Substituting (7.2) in the RHS of (7.1) we get that for \(k=2,\ldots ,N\)

$$\begin{aligned}&\alpha _k \det M_{k-1} - \beta _k \det M_{k-2}\\&= \alpha _k s_{k-1} \left( 1+p_{k-1}\sum _{i=0}^{k-1} r_i\right) \prod _{i=0}^{k-1} q_i - \beta _k s_{k-2}\left( 1+p_{k-2}\sum _{i=0}^{k-2} r_i \right) \prod _{i=0}^{k-2} q_i\\&\!=\! \left( \alpha _k s_{k-1} \left( 1\!+\!p_{k-1} r_{k-1}\!+\!p_{k-1}\sum _{i\!=\!0}^{k-2} r_i\right) \!-\!\frac{\beta _k}{q_{k-1}} s_{k-2}-\frac{\beta _k}{q_{k-1}} s_{k-2} p_{k-2}\sum _{i=0}^{k-2} r_i \right) \prod _{i=0}^{k-1} q_i\\&= \left( \alpha _k s_{k-1}(1+ p_{k-1} r_{k-1}) -\frac{\beta _k}{q_{k-1}} s_{k-2}+\left( \alpha _k s_{k-1} p_{k-1}-\frac{\beta _k}{q_{k-1}} s_{k-2} p_{k-2}\right) \sum _{i=0}^{k-2} r_i\right) \nonumber \\&\qquad \times \prod _{i=0}^{k-1} q_i. \end{aligned}$$

It is straightforward (although somewhat involved) to verify that for \(k<N\)

$$\begin{aligned}&\alpha _k s_{k-1} (1+ p_{k-1} r_{k-1}) -\frac{\beta _k}{q_{k-1}} s_{k-2} = s_k q_k (1+p_k r_{k-1}+p_k r_k), \end{aligned}$$

and

$$\begin{aligned}&\alpha _k s_{k-1}p_{k-1}-\frac{\beta _k}{q_{k-1}} s_{k-2} p_{k-2} = s_k p_k q_k. \end{aligned}$$

We therefore get

$$\begin{aligned}&\alpha _k \det M_{k-1} -\beta _k \det M_{k-2} \\&\quad = \left( s_k q_k(1+p_k r_{k-1}+p_k r_k)+ s_k p_k q_k \sum _{i=0}^{k-2} r_i\right) \prod _{i=0}^{k-1} q_i\\&\quad = s_k \left( 1+p_k \sum _{i=0}^{k} r_i\right) \prod _{i=0}^{k} q_i\\&\quad = \det M_k, \end{aligned}$$

and thus (7.2) satisfies (7.1).
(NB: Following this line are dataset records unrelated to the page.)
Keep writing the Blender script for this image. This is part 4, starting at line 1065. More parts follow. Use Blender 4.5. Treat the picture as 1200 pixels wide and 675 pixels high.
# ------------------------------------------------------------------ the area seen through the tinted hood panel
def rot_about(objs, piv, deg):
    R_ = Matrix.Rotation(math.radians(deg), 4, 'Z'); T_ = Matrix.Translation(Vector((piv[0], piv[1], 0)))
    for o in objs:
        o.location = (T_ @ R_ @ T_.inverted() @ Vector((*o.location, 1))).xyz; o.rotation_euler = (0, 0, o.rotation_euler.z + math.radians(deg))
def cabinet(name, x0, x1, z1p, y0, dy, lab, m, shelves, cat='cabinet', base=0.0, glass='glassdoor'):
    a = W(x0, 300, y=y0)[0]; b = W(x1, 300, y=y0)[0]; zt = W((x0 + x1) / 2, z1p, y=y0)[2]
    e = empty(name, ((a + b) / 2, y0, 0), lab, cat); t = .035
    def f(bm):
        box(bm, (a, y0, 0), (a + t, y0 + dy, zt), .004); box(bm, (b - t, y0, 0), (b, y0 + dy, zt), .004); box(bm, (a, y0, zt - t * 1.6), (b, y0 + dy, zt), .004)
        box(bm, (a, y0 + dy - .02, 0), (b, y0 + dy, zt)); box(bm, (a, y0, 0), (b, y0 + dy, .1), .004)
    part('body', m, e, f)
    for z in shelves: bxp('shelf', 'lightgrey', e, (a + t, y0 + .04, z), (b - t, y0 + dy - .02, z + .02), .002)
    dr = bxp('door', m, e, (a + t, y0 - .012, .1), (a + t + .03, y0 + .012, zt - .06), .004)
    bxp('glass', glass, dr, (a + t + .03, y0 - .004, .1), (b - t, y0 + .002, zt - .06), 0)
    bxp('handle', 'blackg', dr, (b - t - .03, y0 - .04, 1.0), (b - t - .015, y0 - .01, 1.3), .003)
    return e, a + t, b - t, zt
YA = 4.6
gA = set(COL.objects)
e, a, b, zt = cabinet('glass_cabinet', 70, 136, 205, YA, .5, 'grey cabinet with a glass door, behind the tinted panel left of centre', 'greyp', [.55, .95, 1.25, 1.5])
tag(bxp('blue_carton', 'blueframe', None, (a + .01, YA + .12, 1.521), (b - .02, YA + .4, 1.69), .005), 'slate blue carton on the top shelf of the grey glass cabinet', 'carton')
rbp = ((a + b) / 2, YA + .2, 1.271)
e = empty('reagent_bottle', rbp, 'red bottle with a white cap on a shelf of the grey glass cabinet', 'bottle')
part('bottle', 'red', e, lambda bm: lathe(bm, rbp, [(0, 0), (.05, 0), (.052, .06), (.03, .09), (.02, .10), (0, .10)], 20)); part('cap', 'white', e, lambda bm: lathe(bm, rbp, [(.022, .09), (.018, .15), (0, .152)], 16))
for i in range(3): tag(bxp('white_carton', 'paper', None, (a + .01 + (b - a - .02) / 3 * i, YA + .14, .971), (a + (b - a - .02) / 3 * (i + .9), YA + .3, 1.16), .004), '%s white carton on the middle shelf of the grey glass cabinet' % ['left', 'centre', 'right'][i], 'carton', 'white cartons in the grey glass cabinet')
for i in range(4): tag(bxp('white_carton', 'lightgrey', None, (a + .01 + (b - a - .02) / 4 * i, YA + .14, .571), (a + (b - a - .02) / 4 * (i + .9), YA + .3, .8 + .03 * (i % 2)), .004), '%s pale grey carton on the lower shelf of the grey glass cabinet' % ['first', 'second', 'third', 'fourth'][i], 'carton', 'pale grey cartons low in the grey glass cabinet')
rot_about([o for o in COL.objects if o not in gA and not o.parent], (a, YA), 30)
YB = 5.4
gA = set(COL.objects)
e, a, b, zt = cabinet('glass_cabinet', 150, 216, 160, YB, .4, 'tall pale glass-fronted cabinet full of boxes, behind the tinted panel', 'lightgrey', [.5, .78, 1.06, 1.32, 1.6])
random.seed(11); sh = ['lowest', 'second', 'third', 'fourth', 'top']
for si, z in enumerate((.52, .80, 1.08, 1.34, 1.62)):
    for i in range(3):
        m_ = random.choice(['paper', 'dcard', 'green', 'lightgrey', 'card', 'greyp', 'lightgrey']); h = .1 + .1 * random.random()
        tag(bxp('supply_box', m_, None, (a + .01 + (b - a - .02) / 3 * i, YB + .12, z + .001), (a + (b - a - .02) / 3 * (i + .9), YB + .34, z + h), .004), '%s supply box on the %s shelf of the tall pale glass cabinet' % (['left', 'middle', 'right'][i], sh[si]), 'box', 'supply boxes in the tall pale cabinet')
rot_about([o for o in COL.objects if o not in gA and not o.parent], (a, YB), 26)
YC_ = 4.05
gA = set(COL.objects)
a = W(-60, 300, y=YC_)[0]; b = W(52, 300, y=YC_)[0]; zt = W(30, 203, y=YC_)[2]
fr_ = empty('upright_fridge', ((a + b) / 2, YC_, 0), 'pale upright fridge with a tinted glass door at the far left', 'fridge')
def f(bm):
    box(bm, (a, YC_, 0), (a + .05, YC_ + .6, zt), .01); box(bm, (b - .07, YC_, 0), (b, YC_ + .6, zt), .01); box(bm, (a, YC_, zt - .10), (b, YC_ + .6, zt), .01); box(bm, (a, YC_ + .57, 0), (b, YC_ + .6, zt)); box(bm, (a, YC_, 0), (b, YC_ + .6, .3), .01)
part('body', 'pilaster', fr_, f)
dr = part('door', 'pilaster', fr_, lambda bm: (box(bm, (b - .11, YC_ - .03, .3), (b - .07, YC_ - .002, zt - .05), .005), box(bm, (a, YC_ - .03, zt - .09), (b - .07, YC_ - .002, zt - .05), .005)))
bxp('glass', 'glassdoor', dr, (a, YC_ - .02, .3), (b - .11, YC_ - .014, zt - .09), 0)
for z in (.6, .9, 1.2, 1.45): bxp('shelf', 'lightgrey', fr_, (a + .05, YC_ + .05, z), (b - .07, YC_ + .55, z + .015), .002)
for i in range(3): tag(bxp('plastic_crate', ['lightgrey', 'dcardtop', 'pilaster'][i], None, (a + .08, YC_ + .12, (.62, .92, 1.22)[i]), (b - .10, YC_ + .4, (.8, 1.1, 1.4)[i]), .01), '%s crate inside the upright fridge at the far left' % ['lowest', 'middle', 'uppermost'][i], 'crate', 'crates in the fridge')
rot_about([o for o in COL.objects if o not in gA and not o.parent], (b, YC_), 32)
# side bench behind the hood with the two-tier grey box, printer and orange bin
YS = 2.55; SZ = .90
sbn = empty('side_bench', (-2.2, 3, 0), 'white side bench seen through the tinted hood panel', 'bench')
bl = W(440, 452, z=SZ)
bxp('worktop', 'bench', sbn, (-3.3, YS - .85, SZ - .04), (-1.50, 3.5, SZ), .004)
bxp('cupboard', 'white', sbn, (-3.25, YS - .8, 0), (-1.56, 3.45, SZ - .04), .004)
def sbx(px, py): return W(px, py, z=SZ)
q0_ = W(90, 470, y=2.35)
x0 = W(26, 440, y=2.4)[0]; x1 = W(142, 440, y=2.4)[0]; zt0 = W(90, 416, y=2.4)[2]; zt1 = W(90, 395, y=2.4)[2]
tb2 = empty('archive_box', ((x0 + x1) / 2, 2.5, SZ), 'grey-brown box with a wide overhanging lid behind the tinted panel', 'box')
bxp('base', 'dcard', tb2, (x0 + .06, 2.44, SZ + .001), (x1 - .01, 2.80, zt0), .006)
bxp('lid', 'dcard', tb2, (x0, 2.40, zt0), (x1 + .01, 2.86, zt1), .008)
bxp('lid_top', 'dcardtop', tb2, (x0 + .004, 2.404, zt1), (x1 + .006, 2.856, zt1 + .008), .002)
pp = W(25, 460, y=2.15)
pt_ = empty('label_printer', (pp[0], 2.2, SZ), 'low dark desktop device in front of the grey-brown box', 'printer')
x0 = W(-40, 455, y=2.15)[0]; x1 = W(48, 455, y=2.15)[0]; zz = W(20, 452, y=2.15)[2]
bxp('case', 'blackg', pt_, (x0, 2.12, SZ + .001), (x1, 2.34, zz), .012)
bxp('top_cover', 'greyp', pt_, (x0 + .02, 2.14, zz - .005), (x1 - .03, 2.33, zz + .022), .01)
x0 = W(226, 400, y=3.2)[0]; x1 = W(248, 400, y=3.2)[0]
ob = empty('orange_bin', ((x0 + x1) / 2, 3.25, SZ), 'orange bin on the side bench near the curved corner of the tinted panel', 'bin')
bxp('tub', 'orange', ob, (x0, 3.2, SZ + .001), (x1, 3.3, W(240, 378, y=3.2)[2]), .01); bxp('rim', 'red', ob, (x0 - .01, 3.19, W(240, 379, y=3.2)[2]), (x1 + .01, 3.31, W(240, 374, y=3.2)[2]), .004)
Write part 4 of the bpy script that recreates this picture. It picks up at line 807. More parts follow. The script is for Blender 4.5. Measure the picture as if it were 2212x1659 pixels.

It is also possible to show that

$$\begin{aligned}&\alpha _N s_{N-1}(1+ p_{N-1} r_{N-1}) -\frac{\beta _N}{q_{N-1}} s_{N-2} = \frac{(2N+1)^2}{(N+1)^2},\\&\alpha _N s_{N-1} p_{N-1}-\frac{\beta _N}{q_{N-1}} s_{N-2} p_{N-2} = 0, \end{aligned}$$

thus, for \(k=N\)

$$\begin{aligned}&\alpha _N \det M_{N-1} -\beta _N \det M_{N-2} \\&= \frac{(2N+1)^2}{(N+1)^2} \prod _{i=0}^{N-1} q_i \\&= \det M_N, \end{aligned}$$

and the expression (7.3) is also verified.

To complete the proof, note that the closed form expressions for \(\det M_k\) consist of sums and products of positive values, hence \(\det M_k\) is positive, and thus by Sylvester’s criterion \(S_1\) is positive definite.